- **WORK TO COMPLETE**: Restate the opening lines of the material below word for word, stopping after the line that contains "F, HY, CH = 1600.0, 640.0, 1.35".

— Start of MATERIAL PROVIDED —

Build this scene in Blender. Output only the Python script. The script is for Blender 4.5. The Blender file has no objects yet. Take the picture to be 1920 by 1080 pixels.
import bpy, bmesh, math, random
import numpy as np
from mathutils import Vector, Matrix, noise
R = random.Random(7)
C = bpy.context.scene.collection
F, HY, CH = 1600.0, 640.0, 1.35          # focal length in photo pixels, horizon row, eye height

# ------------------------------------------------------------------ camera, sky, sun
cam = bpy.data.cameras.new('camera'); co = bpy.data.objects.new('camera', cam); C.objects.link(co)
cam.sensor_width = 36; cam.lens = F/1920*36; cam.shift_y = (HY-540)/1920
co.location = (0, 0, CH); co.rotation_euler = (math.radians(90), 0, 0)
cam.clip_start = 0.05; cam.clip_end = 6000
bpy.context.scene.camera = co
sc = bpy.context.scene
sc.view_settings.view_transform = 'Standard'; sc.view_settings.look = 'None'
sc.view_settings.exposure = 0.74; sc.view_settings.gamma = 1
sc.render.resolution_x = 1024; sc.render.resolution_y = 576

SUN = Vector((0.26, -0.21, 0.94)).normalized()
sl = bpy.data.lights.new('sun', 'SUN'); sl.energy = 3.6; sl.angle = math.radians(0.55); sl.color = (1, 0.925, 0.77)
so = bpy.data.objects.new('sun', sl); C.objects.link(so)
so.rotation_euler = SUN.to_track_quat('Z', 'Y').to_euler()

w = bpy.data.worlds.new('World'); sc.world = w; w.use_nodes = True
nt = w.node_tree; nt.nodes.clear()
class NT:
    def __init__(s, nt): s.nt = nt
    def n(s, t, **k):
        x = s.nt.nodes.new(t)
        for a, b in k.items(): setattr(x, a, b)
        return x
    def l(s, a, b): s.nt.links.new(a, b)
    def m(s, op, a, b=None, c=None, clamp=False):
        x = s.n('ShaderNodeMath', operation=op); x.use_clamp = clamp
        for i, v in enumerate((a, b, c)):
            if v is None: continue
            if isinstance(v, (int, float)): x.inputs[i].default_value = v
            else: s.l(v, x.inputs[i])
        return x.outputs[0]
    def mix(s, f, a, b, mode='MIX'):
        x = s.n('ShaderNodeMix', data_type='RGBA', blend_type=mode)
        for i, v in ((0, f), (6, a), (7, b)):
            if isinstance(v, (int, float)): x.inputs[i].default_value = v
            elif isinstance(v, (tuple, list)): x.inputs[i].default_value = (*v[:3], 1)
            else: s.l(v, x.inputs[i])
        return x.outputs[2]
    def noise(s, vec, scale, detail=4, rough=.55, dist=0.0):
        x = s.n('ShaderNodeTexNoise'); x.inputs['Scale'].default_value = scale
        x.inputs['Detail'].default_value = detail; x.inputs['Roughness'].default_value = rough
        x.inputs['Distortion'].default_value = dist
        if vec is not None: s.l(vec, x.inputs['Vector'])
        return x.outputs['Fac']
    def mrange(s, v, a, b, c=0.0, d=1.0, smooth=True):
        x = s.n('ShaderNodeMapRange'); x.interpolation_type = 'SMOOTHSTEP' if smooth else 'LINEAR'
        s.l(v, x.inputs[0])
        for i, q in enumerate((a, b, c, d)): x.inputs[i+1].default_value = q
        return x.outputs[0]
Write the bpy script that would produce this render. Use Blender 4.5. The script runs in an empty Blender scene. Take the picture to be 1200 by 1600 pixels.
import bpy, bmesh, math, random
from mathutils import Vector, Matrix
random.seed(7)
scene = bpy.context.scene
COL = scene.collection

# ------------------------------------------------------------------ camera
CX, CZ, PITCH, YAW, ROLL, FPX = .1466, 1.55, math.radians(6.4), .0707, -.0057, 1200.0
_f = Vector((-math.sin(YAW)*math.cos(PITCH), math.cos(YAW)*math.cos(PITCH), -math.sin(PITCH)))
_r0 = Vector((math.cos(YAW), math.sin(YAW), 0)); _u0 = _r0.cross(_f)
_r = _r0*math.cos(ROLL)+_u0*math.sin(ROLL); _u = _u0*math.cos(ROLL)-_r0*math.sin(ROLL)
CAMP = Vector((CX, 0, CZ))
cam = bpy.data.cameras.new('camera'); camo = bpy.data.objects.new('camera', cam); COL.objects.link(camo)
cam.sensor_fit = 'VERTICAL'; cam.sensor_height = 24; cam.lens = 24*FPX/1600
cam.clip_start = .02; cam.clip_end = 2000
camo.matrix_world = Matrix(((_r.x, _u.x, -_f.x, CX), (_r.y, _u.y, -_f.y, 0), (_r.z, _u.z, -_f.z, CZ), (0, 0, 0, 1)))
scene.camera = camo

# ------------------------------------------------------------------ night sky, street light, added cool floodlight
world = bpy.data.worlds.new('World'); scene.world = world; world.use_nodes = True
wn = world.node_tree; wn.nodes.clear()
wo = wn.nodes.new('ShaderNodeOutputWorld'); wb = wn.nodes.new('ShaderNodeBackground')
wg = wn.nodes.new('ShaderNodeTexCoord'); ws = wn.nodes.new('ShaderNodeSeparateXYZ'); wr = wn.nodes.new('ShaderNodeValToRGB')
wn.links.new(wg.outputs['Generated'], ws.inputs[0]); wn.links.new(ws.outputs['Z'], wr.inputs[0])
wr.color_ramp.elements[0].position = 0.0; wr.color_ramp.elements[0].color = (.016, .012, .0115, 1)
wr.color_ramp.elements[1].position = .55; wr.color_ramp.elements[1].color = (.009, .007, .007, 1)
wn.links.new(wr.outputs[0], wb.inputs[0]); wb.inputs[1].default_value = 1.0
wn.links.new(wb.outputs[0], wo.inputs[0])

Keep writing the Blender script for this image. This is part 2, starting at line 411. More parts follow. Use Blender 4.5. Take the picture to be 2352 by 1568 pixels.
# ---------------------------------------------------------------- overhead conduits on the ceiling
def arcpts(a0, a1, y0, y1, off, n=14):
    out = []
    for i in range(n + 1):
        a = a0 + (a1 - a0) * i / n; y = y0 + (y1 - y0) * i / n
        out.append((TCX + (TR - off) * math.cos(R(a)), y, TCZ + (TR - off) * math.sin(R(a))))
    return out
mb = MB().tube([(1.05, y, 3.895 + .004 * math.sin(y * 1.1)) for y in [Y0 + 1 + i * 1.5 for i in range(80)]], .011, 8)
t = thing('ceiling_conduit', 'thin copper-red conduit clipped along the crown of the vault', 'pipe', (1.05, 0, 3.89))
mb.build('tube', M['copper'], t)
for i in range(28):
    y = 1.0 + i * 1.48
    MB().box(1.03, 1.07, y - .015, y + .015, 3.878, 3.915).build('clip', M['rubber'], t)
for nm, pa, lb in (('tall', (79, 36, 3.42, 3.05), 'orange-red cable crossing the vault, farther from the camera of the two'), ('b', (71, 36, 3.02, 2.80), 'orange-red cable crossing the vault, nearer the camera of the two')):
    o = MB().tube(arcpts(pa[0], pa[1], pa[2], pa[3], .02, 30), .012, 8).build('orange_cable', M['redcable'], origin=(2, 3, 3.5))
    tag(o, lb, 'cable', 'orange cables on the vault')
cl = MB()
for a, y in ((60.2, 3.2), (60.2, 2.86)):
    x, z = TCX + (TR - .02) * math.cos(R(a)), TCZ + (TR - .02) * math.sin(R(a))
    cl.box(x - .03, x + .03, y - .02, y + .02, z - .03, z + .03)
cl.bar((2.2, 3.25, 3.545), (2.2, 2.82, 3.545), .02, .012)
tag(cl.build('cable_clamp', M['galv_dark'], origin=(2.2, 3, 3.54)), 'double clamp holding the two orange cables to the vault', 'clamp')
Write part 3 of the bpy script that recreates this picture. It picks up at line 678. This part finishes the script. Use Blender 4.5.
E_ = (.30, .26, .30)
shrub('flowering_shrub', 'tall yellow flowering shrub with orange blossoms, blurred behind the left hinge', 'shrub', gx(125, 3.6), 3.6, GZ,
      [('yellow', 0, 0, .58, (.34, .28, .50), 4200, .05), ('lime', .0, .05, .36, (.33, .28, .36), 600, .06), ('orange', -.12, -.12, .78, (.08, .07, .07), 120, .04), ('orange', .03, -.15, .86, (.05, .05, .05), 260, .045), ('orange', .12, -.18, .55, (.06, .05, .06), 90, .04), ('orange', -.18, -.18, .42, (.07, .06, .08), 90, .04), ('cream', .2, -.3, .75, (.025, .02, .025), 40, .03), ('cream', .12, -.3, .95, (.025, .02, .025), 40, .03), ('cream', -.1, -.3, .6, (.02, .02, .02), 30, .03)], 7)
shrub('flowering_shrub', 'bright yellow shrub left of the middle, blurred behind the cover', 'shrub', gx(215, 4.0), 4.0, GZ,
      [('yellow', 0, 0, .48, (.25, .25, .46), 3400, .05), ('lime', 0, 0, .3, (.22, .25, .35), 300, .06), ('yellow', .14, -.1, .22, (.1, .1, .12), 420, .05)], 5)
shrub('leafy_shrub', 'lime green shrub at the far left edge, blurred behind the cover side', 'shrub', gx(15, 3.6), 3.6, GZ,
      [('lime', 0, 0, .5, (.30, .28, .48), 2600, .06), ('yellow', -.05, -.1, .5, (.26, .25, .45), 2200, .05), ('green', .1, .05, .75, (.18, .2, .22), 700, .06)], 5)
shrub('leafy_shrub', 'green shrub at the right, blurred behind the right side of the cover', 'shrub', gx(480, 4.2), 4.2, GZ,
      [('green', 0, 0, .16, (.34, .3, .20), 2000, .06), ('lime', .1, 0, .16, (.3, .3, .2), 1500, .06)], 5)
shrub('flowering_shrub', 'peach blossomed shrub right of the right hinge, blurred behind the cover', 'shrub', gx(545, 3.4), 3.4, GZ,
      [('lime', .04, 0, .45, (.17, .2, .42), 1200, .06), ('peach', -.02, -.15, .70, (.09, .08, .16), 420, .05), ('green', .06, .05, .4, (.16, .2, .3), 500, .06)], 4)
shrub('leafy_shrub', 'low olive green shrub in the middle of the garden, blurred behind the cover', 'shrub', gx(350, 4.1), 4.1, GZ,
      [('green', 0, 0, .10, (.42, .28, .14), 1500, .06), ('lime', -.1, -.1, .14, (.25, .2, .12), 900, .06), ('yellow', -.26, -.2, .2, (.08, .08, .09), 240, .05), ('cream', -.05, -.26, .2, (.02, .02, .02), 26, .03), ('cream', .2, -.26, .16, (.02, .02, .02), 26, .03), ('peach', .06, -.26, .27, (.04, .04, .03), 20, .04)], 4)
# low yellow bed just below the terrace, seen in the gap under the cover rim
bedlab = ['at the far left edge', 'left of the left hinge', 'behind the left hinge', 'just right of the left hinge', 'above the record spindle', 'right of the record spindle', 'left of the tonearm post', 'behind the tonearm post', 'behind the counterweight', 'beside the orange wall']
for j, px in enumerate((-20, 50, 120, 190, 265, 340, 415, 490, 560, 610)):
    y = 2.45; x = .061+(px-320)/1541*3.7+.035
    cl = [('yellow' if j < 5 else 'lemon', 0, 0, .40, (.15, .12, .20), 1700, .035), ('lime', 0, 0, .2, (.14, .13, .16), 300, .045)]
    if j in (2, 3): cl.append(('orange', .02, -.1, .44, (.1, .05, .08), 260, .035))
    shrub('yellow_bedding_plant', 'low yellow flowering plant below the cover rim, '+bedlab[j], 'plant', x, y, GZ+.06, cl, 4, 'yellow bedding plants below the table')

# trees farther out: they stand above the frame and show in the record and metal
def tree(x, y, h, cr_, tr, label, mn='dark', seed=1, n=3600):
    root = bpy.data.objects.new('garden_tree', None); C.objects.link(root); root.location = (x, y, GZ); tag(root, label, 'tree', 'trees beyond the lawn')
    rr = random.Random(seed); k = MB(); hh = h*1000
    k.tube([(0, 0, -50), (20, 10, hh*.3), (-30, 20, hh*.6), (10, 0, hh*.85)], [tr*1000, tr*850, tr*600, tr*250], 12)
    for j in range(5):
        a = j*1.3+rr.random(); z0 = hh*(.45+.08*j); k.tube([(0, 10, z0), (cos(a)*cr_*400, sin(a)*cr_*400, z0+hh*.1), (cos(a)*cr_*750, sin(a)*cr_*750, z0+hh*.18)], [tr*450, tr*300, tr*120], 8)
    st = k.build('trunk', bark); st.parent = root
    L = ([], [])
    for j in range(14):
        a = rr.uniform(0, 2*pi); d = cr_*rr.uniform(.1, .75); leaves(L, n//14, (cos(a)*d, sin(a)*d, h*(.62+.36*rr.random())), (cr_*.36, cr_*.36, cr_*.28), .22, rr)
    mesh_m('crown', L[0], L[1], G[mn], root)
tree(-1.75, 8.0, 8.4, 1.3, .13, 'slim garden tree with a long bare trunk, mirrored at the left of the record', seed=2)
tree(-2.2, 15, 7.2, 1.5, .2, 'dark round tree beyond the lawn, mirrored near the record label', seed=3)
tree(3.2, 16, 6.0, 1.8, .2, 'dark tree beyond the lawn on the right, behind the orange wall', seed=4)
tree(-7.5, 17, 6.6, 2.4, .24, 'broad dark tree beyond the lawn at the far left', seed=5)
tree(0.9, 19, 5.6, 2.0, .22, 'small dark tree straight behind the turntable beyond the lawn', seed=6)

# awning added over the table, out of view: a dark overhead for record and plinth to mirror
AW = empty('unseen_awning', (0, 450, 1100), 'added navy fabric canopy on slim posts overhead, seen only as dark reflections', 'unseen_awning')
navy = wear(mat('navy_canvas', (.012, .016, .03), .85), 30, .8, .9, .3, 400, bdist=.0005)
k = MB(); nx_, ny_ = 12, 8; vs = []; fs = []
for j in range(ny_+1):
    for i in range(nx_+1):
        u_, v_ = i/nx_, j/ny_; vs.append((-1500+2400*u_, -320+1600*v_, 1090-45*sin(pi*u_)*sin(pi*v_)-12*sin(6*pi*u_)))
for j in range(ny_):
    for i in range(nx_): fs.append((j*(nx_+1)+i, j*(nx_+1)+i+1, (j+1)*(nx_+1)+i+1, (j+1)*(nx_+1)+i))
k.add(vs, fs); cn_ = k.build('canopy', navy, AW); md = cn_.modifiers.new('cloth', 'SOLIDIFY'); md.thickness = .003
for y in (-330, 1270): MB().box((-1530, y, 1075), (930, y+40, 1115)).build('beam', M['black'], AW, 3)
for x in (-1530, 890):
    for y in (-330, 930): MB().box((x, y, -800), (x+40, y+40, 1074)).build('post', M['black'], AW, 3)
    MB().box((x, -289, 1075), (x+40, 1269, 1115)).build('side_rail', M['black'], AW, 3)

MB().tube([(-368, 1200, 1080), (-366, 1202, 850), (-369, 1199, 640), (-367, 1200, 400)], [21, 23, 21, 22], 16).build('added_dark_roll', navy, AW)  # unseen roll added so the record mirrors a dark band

— End of MATERIAL PROVIDED —

- **RESULT OF THE EXERCISE**:
Build this scene in Blender. Output only the Python script. The script is for Blender 4.5. The Blender file has no objects yet. Take the picture to be 1920 by 1080 pixels.
import bpy, bmesh, math, random
import numpy as np
from mathutils import Vector, Matrix, noise
R = random.Random(7)
C = bpy.context.scene.collection
F, HY, CH = 1600.0, 640.0, 1.35          # focal length in photo pixels, horizon row, eye height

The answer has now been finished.